Thursday, January 10, 2013

On the Great War, Again

As the anniversary of the Great War draws near, expect the mainstream media and academia in the West to blame the Serbs for it. A few already have, here and there, but I would not be surprised if it becomes a concerted effort in the coming days.

The first shot may have already been fired: a reader let me know this morning that a new book is out by Cambridge historian Christopher Clark, that does just that. I wasn't surprised in the least to see that Clark is an acclaimed historian of Prussia, and therefore minimizes Germany's role in starting the war, shifting it to the Serbs and Russians instead.

I've addressed before this persistent tendency to blame the suicide of the West on the Other - i.e. the Orthodox Russians and Serbs, who were just rude and inconsiderate enough not to roll over and die when invaded by their Teutonic "betters."

"Serbia must die" - Austrian cartoon from 1914

The old-fashioned approach would be to write letters to the editor and comment on each article, but that's way too much work for one person (who is also engaged on other fronts). But a number of people working together, now, that's a different matter. For your reference, should you choose to avail yourself of them, here are some of my articles on the subject:

Triumph of Tragedy: A general view of the Great War (2008)

The Endless Summer of 1914: my first response to the "blame the Serbs and Russians" crowd (2010).

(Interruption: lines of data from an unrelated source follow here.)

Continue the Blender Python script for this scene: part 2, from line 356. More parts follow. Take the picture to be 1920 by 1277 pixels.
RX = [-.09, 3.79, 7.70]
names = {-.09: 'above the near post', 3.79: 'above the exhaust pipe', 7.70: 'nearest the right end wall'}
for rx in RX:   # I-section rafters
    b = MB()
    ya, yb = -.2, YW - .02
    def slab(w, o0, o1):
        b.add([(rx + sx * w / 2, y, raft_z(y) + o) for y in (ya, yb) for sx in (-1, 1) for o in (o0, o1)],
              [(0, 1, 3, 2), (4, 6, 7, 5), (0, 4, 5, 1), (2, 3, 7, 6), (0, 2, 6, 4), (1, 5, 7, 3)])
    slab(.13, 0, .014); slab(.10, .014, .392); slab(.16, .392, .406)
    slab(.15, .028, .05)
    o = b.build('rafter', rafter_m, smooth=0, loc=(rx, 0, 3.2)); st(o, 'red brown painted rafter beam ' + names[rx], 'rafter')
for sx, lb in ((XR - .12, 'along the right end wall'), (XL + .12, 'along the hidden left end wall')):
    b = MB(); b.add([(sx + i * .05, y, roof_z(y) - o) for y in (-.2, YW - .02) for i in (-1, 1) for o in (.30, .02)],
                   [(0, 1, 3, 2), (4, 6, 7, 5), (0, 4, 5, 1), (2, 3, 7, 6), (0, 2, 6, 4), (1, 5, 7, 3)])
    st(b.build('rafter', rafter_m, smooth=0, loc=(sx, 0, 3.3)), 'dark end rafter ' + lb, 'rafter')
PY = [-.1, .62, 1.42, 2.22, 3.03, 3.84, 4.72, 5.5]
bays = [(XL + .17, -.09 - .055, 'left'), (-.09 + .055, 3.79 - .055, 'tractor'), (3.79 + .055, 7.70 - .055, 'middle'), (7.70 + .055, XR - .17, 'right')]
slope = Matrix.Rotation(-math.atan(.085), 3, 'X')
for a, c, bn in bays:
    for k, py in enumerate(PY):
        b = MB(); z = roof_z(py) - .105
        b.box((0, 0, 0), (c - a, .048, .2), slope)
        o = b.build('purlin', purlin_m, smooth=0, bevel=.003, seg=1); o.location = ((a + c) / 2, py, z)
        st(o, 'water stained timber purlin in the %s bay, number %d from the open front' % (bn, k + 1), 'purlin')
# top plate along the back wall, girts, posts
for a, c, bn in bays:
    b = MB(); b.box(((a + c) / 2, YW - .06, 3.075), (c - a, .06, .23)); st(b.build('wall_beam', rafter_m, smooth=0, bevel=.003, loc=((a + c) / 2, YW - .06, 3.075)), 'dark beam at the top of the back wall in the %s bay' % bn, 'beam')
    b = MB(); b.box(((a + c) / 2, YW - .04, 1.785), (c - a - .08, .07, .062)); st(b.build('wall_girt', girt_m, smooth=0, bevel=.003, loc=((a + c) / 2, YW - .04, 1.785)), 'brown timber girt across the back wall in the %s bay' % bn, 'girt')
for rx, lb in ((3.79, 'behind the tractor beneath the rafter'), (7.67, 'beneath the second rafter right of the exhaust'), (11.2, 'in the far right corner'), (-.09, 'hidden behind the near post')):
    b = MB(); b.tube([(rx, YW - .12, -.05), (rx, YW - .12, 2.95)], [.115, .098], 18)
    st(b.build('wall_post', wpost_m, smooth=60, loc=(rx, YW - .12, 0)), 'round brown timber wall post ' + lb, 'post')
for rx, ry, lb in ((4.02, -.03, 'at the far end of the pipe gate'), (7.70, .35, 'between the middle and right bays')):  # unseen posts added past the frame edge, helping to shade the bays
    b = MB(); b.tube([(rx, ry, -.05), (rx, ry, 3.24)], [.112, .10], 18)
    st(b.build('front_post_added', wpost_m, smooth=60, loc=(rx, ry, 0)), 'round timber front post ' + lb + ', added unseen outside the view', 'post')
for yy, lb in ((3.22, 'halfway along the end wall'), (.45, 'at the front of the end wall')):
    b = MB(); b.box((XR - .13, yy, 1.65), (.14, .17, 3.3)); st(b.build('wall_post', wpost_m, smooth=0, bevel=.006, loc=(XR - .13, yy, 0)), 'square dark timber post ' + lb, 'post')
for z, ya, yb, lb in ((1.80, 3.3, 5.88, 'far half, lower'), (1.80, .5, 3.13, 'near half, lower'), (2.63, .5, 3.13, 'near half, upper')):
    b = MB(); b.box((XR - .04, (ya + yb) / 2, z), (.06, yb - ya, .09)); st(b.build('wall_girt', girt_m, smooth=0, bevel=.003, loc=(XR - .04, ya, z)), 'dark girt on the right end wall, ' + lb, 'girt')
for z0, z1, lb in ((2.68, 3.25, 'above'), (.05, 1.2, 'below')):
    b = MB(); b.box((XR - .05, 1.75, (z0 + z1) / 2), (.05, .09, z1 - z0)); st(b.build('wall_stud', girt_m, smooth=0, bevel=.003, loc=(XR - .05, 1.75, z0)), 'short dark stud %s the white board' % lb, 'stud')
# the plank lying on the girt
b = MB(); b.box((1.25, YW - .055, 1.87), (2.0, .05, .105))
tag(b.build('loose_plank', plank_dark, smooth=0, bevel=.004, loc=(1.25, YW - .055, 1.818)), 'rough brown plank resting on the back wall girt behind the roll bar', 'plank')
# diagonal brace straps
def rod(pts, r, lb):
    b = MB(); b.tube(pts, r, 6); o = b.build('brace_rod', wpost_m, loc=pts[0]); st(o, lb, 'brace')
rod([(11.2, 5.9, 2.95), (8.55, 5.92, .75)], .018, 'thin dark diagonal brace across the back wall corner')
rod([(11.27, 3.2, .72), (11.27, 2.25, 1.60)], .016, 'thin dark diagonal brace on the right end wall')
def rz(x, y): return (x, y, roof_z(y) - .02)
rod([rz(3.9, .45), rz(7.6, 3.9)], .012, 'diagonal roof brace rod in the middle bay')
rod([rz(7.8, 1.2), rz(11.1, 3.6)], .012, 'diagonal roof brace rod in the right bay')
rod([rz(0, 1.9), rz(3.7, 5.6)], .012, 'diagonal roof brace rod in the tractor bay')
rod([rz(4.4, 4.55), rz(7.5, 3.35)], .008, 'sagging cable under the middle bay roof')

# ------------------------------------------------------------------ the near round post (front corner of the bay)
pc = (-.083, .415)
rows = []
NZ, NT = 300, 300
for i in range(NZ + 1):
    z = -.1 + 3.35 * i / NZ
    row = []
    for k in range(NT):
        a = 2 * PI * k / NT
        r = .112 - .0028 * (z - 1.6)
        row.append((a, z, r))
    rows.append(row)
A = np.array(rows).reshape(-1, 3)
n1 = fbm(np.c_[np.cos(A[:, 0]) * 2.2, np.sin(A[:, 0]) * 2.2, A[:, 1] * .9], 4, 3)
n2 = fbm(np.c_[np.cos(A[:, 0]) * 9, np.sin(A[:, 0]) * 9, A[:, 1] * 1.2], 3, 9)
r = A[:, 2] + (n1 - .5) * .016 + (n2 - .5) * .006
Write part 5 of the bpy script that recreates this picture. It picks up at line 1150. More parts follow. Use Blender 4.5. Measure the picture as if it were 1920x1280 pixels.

Age of Absurdity: another response to the same argument (2012)

The Enduring Schism: examining the Western hostility towards the Orthodox (2012).

Echoes of 1878 (2012) doesn't deal with the Great War per se, but examines the behavior of Western powers in the four decades prior, and the Balkans Wars.

Then, as now, the Serbs were a "disruptive factor" to the Mitteleuropäische Ordnung dreamed of by the Western powers - the Hapsburgs, Hohenzollerns and Saxe-Coburg-Gothas (a.k.a. the Windsors) then, the Atlantic Empire and the Brussels Union now. Not because they were "lawless", or had dreams of conquest, but because they insisted on being free. It was the Serbs who started to complicate the Eastern Question for the West, by launching a successful uprising against the Turks in 1804. It was the Serbs who resisted enormous pressure from Vienna to embrace Catholicism and drown in the Hapsburg melting pot. The only people in the Balkans without German kings or princes. That just could not be tolerated. Then, or now.

Technology may have changed since, but that basic fact has not. Make of that what you will.

2 comments:

robert49rml said...

Perhaps "The lady doth protest too much, methinks." applies to all those writers and politicians who constantly twist history. They are wrong otherwise they wouldn't be falsely blaming Serbs for their own culture's failures.

CubuCoko said...

There is definitely a lot of that projection going on. I also think it's interesting that the rules (arbitrary as they are) of political correctness in the West absolutely go out the window when dealing with Russians or Serbs.